SIMPLY READ, INDULGE AND HEARD WITH WORDS

Sunday, August 20, 2006

De one with Unforgettable Certainties

Windy; falling leaves

A very long time ago, I listened to Love stories by 93.3FM. There was a phrase which imprinted deeply in my mind...

" There's no event that's unforgettable...
only unforgettable feelings...
"

The night before, I was fretting, struggling with my attempt at a Problem 5.7 of my accounting textbook. I got my first taste of the bitterness of Accountancy when the left side (Assets) and right side (Liabilities + Equity) of my worksheet just couldn't balance.
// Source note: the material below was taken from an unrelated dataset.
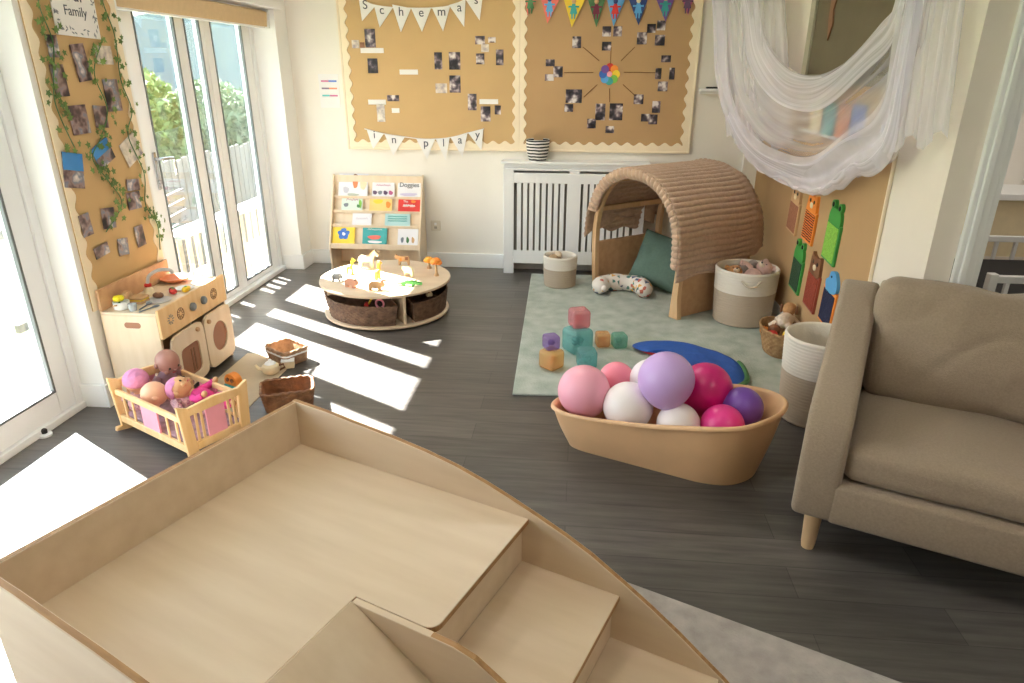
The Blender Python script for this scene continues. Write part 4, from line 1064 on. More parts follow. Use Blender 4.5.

Wasted 4 sheets of fullscape papers.. then I thought how wonderful if my late-mummy was still alive. She would have known how to teach me since she was an accountant. Of course, this selfishness wasn't what matters more... since I knew I'll have my way to get through this.

Rather, my rememberance of her unpressence triggered a stir of intense feeling... a pure yet harsh longing for her to be around.. I miss her.. the bitter unforgettable certainty that she's not longer around. It hurts inside-out. Very brutally heart-shattering. Causes every pores of my skin to become overly freezing with fear. Fear of facing up to the certainty that a loved one is gone forever. Fear of facing up to the fact that these held back tears are gonna fall again...

Yesterday, when I returned back from my outing with fellow specs. Ah-ma told me that she woke up around mid-night last night and recognised the sight of the side-view of a lady with short-curled hair. My beloved late-mummy was sitting in the living room's coffee table, facing the television.

Of course, I was shakened by ah-ma's account. Is it because it was a pity I didn't manage to see wat ah-ma saw? Or because I miss her so dearly? Of course, I didn't cry on the instant. I hardly cry in front of others. However, my heart was flooded with soaring tears.

:: Mummy, I hope you're coping well and peaceful in wherever you are now in your better after-life.